Sports League Equity Partner Deals For ESPN? Chapek Says It Doesn't Need Them

Former Walt Disney CEO Bob Chapek doesn't think ESPN needs any minority partners -- like the NFL. The league has been rumored to possibly be in the mix for such a deal.

While Chapek believes extra cash from a minority deal would be a good thing, he says it’s better for ESPN to grow into a one-stop navigation for all things sports. That would dramatically increase its value.

Chapek made these comments as part of a CNBC documentary.

Currently ESPN has a lot going on: Big multi-level streaming plans for the sports network and transitioning and distribution issues for the big sport TV network, as well as a complicated proxy fight Walt Disney is having with Nelson Peltz’s Trian Fund Management.

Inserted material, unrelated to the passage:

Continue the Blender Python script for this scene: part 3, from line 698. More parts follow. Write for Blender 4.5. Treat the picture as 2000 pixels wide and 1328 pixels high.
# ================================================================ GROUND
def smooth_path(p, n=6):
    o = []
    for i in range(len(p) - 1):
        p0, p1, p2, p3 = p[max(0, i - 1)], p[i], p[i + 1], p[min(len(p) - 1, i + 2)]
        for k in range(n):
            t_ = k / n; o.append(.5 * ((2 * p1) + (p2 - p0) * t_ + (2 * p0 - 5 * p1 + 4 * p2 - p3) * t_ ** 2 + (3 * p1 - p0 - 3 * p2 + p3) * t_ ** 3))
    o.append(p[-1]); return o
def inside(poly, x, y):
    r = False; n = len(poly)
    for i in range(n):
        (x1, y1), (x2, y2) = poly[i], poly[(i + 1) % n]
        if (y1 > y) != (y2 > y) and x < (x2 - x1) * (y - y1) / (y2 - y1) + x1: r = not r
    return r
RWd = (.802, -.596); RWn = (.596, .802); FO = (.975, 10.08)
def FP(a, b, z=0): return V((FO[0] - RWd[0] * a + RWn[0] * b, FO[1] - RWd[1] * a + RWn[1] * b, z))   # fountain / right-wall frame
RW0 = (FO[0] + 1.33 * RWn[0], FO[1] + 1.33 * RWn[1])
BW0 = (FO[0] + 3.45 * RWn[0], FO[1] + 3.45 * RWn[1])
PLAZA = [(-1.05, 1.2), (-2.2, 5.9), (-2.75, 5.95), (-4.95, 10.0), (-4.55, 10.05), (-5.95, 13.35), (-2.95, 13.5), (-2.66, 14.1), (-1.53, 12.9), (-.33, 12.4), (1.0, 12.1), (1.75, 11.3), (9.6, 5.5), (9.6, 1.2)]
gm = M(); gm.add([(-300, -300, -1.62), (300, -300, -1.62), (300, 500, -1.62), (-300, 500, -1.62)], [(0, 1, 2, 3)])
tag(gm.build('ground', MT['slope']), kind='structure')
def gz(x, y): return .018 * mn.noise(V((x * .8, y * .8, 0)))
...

Nine months ago, current CEO Bob Iger said he would consider selling a minority stake in ESPN to bolster resources and operational needs, which also include a new direct-to-consumer (D2C) offering tentatively slated to launch in the fall of 2025.

Currently, Disney owns an 80% interest in ESPN with a minority stake of 20% owned by Hearst -- an arrangement that has been in place for nearly 30 years.
Although Chapek doesn’t feel that any major changes -- such as another minority investor -- are needed, the analysis from the former senior Disney executives now begs another question.
How do potential sports leagues feel about the complications of a potential major streaming platform “hub” launch -- one co-owned among Disney (ESPN), Fox Corp. and Warner Bros. Discovery, which some insiders are calling “Spulu?”

It seems that the NFL was a bit miffed about not getting a heads up about those discussions.

In response, Brian Rolapp, chief media and business officer of the NFL, said he believed consumers could get all of the NFL linear TV-network based franchises -- around $20 per month more -- with YouTube TV, a virtual pay TV network seller, priced at around $73/month.

Analysts and TV network executives believe the Disney-Fox-Warner Bros. Spulu platform would cost $40 to $50 a month.

Analysts and Chapek also believe potential ESPN partners --like the NFL -- could complicate things -- especially when certain high-profile sports games/content from each major sport including Major League Baseball, the NBA, and the NHL run opposite each other’s content at times, or demand higher on- and off-air promotional considerations.

Would ESPN be better with a technology/broadband/communications company such as Apple or Verizon -- to better help its future streaming/digital needs that presumably keep evolving? Yes. But perhaps program “discovery” -- including the ability for ESPN to be a “central clearinghouse” -- would be better.

The NFL then, as a ESPN partner, would also need to be sold that when it comes to all TV sports programming -- the powerful, and the less so-- they are in this together. 

Well then, look out for some kumbaya TV-streaming business deals.